Tao, in his Analysis II (3e) defines exponential as:
Definition 4.5.1 (Exponential function). For every real number $x$, we define the exponential function $\exp(x)$ to be the real number
$$
\exp(x) := \sum_{n = 0}^\infty\frac{x^n}{n!}.
$$
Then he defines $e$ as:
Definition 4.5.3 (Euler’s number). The number $e$ is defined to be
$$
e := \exp(1) = \sum_{n = 0}^\infty\frac{1}{n!} = \frac{1}{0!} + \frac{1}{1!} + \frac{1}{2!} + \cdots.
$$
Then is mentioned the proposition:
Proposition 4.5.4. For every real number x, we have $\exp(x) = e^x$.
That is,
$$
\sum_{n = 0}^\infty\frac{x^n}{n!} = \left(\sum_{n = 0}^\infty\frac{1}{n!}\right)^x.
$$
(For $x > 0$ and $r\in\mathbb R$, $x^r$ is defined to be the limit of the Cauchy sequence $(x^{q_n})_n$ where $(q_n)$ is a rational sequence converging to $r$.)

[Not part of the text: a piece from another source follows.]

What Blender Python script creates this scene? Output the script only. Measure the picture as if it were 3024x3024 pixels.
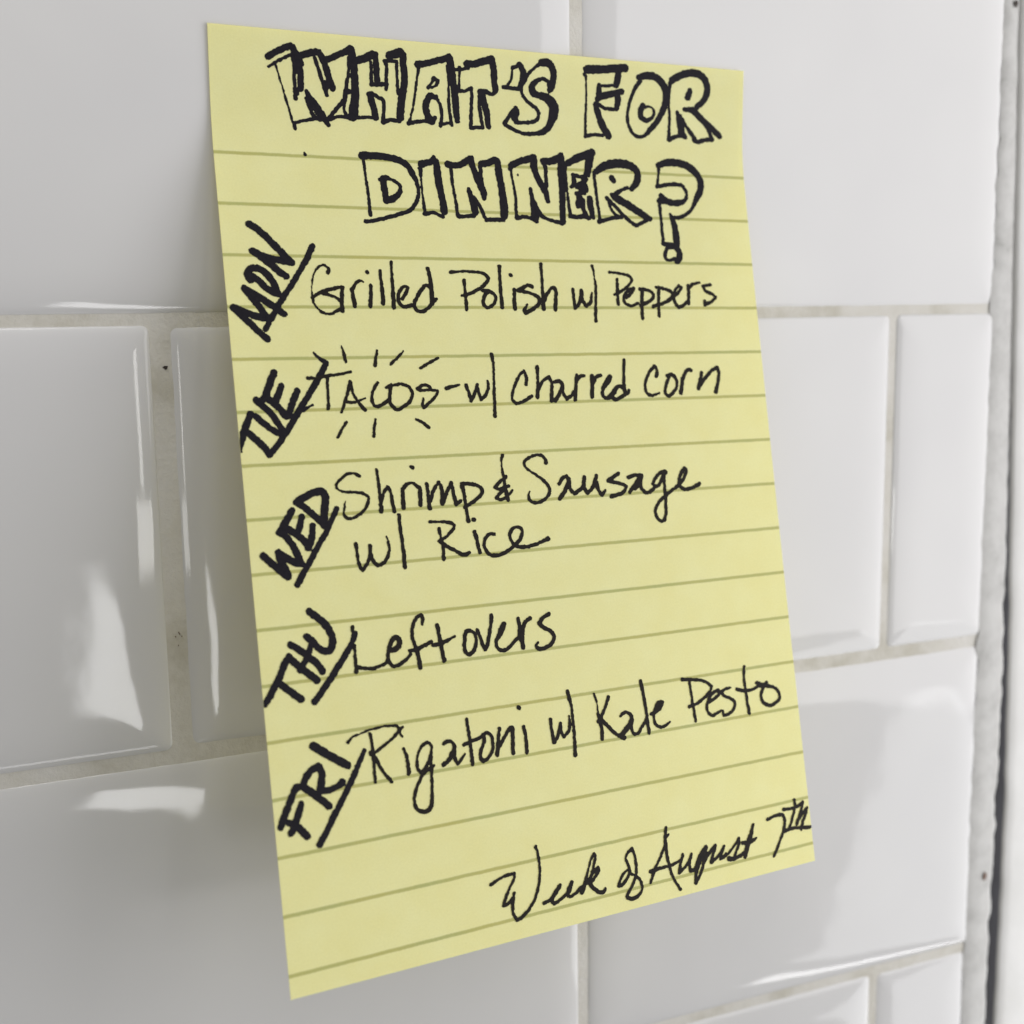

The proof is left as Exercise 4.5.3, which gives the following hint:
Hint: First prove the claim when $x$ is a natural number. Then prove it when $x$ is an integer. Then prove it when $x$ is a rational number. Then use the fact that real numbers are the limits of rational numbers to prove it for all real numbers. You may find the exponent laws (Proposition 6.7.3) to be useful.
(Proposition 6.7.3 states just the basic laws of exponentiation.)
However, I am not even able to get off with the natural number case. Can someone help?
I am aware of the fact that $\lim_{n\to\infty}(1 + x/n)^n = \exp(x)$ (which Tao doesn't mention in the main text), which solves the problem: Just note that $\exp(x) = \lim_{n\to\infty}(1 + x/n)^n = \bigl(\lim_{n\to\infty}(1 + 1/n)^n\bigr)^x = \exp(1)^x = e^x$ (the second equality following from continuity of exponentiation in the base, which has already been proven in Vol I). But this is most probably not Tao has intended it to be solved.
Towards solution: Thanks to Anne Buval for (calming me down XD and) pointing me towards induction:
One notes that
\begin{align*}
\left( \sum_{n = 0}^\infty\frac{x^n}{n!} \right)
\left( \sum_{n = 0}^\infty\frac{1}{n!} \right)
& = \sum_{n = 0}^\infty\sum_{k = 0}^n\frac{x^k}{k!}\frac{1}{(n – k)!}\\
& = \sum_{n = 0}^\infty\frac{(x + 1)^n}{n!}\\
\end{align*}
where the first equality follows since both of the series (actually, just one is required) are absolutely convergent.
Best Answer
The answer is pretty straightforward indeed:
It is easily shown that $\exp(x + y) = \exp(x)\exp(y)$. (Use the fact that the series are absolutely convergent so that their Cauchy product converges to the product of their sums; and use binomial expansion.) Also note that $\exp(0) = 1$. Now it is a simple consequence of these two facts that $\exp(q) = e^q$ for any rational $q$. Now, since $\exp$ and $x\mapsto e^x$ are continuous, and $\mathbb Q$ dense in $\mathbb R$, conclude that $\exp(x) = e^x$ for all real $x$.